Via Alleanza nazionale dal simbolo. Resta, e ritorna più grande e centrale, la Fiamma tricolore (ma senza la dicitura Msi). È un'immagine forte una delle novità più indicative della “nuova fase” di Fratelli d'Italia. «Un simbolo che va avanti», ha spiegato Giorgia Meloni. E che archivia, diciamo noi, la “parentesi” di Alleanza Nazionale («dove pure abbiamo fatto politica con amore», ha precisato), dopo che il giorno prima aveva rivendicato la «messa in sicurezza della destra» dalla cosiddetta sindrome Montecarlo. Le parole di spiegazione della leader, riconfermata con acclamazione dal congresso, sono nette: «Un simbolo che chiaramente mantiene il riferimento a quella fiamma che è stata l'origine della nostra storia, ma che non fa più invece riferimento a un partito che c'è stato prima di noi». Verrà citata solo una volta An in tutta la due giorni: dettaglio che non passa inosservato ed è indicativo della volontà dei nipoti del Msi di rivendicare l'eredità dei nonni assumendosi allo stesso tempo la responsabilità di consegnare Gianfranco Fini e la sua parabola politica, cosparsa di errori e di scandali, all'oblio. «Oggi e da oggi il pezzo di storia che costruiamo è il nostro pezzo di storia, il pezzo di storia di Fratelli d'Italia – ha chiarito l'ex ministro della Gioventù -. E quindi è qualcosa che sicuramente viene dalla destra italiana ma vuole andare molto oltre».
Meloni & co, pur avendo come obiettivo quello di superare le colonne d'Ercole della “destra nazionale” verso il «partito dei patrioti», non ci pensano nemmeno però a volersi separare dal simbolo identitario che nel 1947 fu scelto per rappresentare l'ingresso in democrazia degli “esuli in patria” e nel quale la destra diffusa ha trovato per decenni rifugio, anche silenzioso, tracciando la croce nell'urna elettorale.
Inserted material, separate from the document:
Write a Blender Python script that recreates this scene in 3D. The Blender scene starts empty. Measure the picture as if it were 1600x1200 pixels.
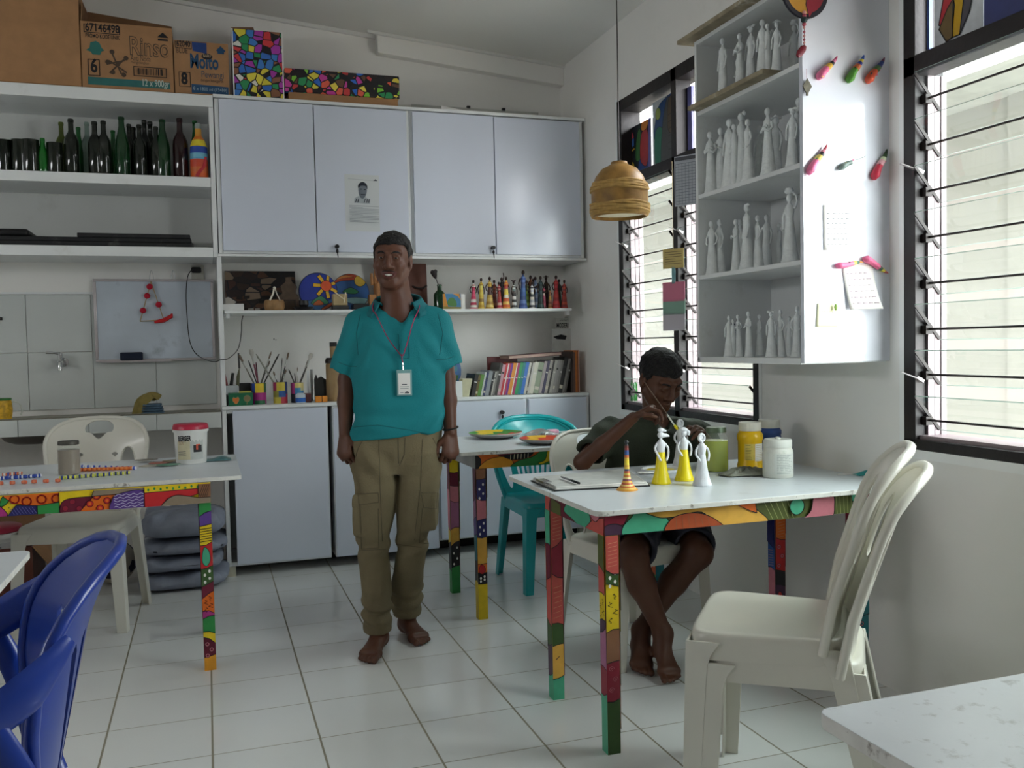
import bpy, math, random
import numpy as np
from mathutils import Vector, Matrix
from mathutils.geometry import tessellate_polygon, delaunay_2d_cdt
SC = bpy.context.scene
COL = SC.collection
PI = math.pi
random.seed(7)

# ------------------------------------------------------------------ camera
FPX, YAW, PITCH, ROLL = 1409.7, 0.3254, -0.0422, -0.0206
CAM = Vector((0.0233, -4.4218, 1.2355))
_f = Vector((math.sin(YAW)*math.cos(PITCH), math.cos(YAW)*math.cos(PITCH), math.sin(PITCH)))
_r = Vector((math.cos(YAW), -math.sin(YAW), 0)); _u = _r.cross(_f)
_R = _r*math.cos(ROLL) + _u*math.sin(ROLL); _U = _u*math.cos(ROLL) - _r*math.sin(ROLL)
cd = bpy.data.cameras.new('camera'); cam = bpy.data.objects.new('camera', cd); COL.objects.link(cam)
cd.sensor_fit = 'HORIZONTAL'; cd.sensor_width = 36.0; cd.lens = FPX*36.0/1600.0; cd.clip_start = 0.02
cam.matrix_world = Matrix(((_R.x, _U.x, -_f.x, CAM.x), (_R.y, _U.y, -_f.y, CAM.y), (_R.z, _U.z, -_f.z, CAM.z), (0, 0, 0, 1)))
SC.camera = cam

def ray(px, py): return _f + _R*((px-800)/FPX) - _U*((py-600)/FPX)
def atX(px, py, X): d = ray(px, py); return CAM + d*((X-CAM.x)/d.x)
def atY(px, py, Y): d = ray(px, py); return CAM + d*((Y-CAM.y)/d.y)
def atZ(px, py, Z): d = ray(px, py); return CAM + d*((Z-CAM.z)/d.z)

# ------------------------------------------------------------------ materials
def lin(c):
    c = c/255.0
    return c/12.92 if c <= 0.04045 else ((c+0.055)/1.055)**2.4
def rgb(c):
    if isinstance(c, str): c = tuple(int(c[i:i+2], 16) for i in (0, 2, 4))
    return (lin(c[0]), lin(c[1]), lin(c[2]), 1.0)
MATS = {}
def mat(name, col, rough=0.5, metal=0.0, var=0.0, vscale=8.0, bump=0.0, bscale=60.0, spec=0.5, coat=0.0, trans=0.0, ior=1.45, sss=0.0, alpha=1.0, dirt=None, dscale=4.0, damt=0.4):
    if name in MATS: return MATS[name]
    m = bpy.data.materials.new(name); m.use_nodes = True; nt = m.node_tree; N = nt.nodes; Lk = nt.links
    b = N['Principled BSDF']; c = rgb(col)
    b.inputs['Base Color'].default_value = c; b.inputs['Roughness'].default_value = rough; b.inputs['Metallic'].default_value = metal
    b.inputs['Specular IOR Level'].default_value = spec; b.inputs['Coat Weight'].default_value = coat; b.inputs['Coat Roughness'].default_value = 0.1
    b.inputs['Transmission Weight'].default_value = trans; b.inputs['IOR'].default_value = ior; b.inputs['Alpha'].default_value = alpha
    b.inputs['Subsurface Weight'].default_value = sss
    if sss: b.inputs['Subsurface Radius'].default_value = (0.01, 0.004, 0.002)
    if var or bump or dirt:
        tc = N.new('ShaderNodeTexCoord')
    last = None
    if var:
        n = N.new('ShaderNodeTexNoise'); n.inputs['Scale'].default_value = vscale; n.inputs['Detail'].default_value = 6
        Lk.new(tc.outputs['Object'], n.inputs['Vector'])
        r = N.new('ShaderNodeMapRange'); r.inputs['From Min'].default_value = 0.3; r.inputs['From Max'].default_value = 0.7
        r.inputs['To Min'].default_value = 1-var; r.inputs['To Max'].default_value = 1+var*0.5
        Lk.new(n.outputs['Fac'], r.inputs['Value'])
        x = N.new('ShaderNodeMix'); x.data_type = 'RGBA'; x.blend_type = 'MULTIPLY'; x.inputs['Factor'].default_value = 1
        x.inputs['A'].default_value = c; Lk.new(r.outputs['Result'], x.inputs['B']); last = x.outputs['Result']
    if dirt:
        n2 = N.new('ShaderNodeTexNoise'); n2.inputs['Scale'].default_value = dscale; n2.inputs['Detail'].default_value = 9; n2.inputs['Roughness'].default_value = 0.65
        Lk.new(tc.outputs['Object'], n2.inputs['Vector'])
        r2 = N.new('ShaderNodeMapRange'); r2.inputs['From Min'].default_value = 0.58; r2.inputs['From Max'].default_value = 0.72; r2.inputs['To Max'].default_value = damt
        Lk.new(n2.outputs['Fac'], r2.inputs['Value'])
        x2 = N.new('ShaderNodeMix'); x2.data_type = 'RGBA'; x2.inputs['A'].default_value = c; x2.inputs['B'].default_value = rgb(dirt)
        if last: Lk.new(last, x2.inputs['A'])
        Lk.new(r2.outputs['Result'], x2.inputs['Factor']); last = x2.outputs['Result']
    if last: Lk.new(last, b.inputs['Base Color'])
    if bump:
        n3 = N.new('ShaderNodeTexNoise'); n3.inputs['Scale'].default_value = bscale; n3.inputs['Detail'].default_value = 5
        Lk.new(tc.outputs['Object'], n3.inputs['Vector'])
        bp = N.new('ShaderNodeBump'); bp.inputs['Strength'].default_value = bump; bp.inputs['Distance'].default_value = 0.01
        Lk.new(n3.outputs['Fac'], bp.inputs['Height']); Lk.new(bp.outputs['Normal'], b.inputs['Normal'])
    MATS[name] = m
    return m
def pt(hexcol):
    """glossy hand paint of one flat colour"""
    return mat('paint_'+hexcol, hexcol, 0.42, var=0.10, vscale=30)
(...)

Mitologia a parte (si è fantasticato per anni sul significato del trapezio disegnato in basso, sul quale si poggia il logo, raccontato come la bara di Mussolini dal cui spirito si alimenta la fiamma), l'emblema utilizzato per primo dagli Arditi ha rappresento un potente mezzo di promozione per l'immaginario del postfascismo non solo italiano. Il “calco” della fiamma venne donato, direttamente da Giorgio Almirante, al Front National di Jean Marie Le Pen. Dal 1972 il leone della destra francese nella fiamma tricolore ha scolpito l'identità del movimento nazionalista francese guidato oggi dalla figlia Marine, finalista alle ultime Presidenziali, che ha adattato la fiamma alle moderne esigenze comunicative, stilizzandola.
Fiamme sparse negli anni anche in Spagna (con il Movimiento social republicano ma non con altrettanta fortuna) ma soprattutto proliferate, dopo la svolta di Fiuggi e la “matrioska” di An, nel puzzle delle destre radicali italiane. A partire dalla Fiamma Tricolore di Pino Rauti – l'esperimento più significativo, animato da un nome importante come l'ex segretario missino – fino alle variazioni sul tema, rappresentate dal “diamante” dell'ex cartello di Alternativa sociale di Alessandra Mussolini e dalle “pennellate” di Roberto Menia raffigurate dall'attuale Movimento nazionale per la sovranità del tandem Alemanno-Storace.
Proprio la fiamma missina negli ultimi anni è stata oggetto, rispettivamente, di una contesa politica e di un'altra giuridica: la prima, in particolare, si è celebrata all'assise della Fondazione An del 2013. Al tempo i duellanti erano il “movimento per Alleanza Nazionale” e la compagine di Fratelli d'Italia che, aggiudicandosi la fiamma, la sottopose al vaglio dei militanti che ne acclamarono l'inserimento votando il nuovo simbolo alle primarie del partito del 2014. Oggi FdI ha scelto di tracciare la sua nuova fase a partire proprio dalle radici, senza più l'appendice finiana: il richiamo alle origini, dunque, inteso come forza motrice e non come coperta di Linus. Non più gli ultimi di An, come ha specificato Meloni stessa, ma i primi «di ciò che sapremo fare».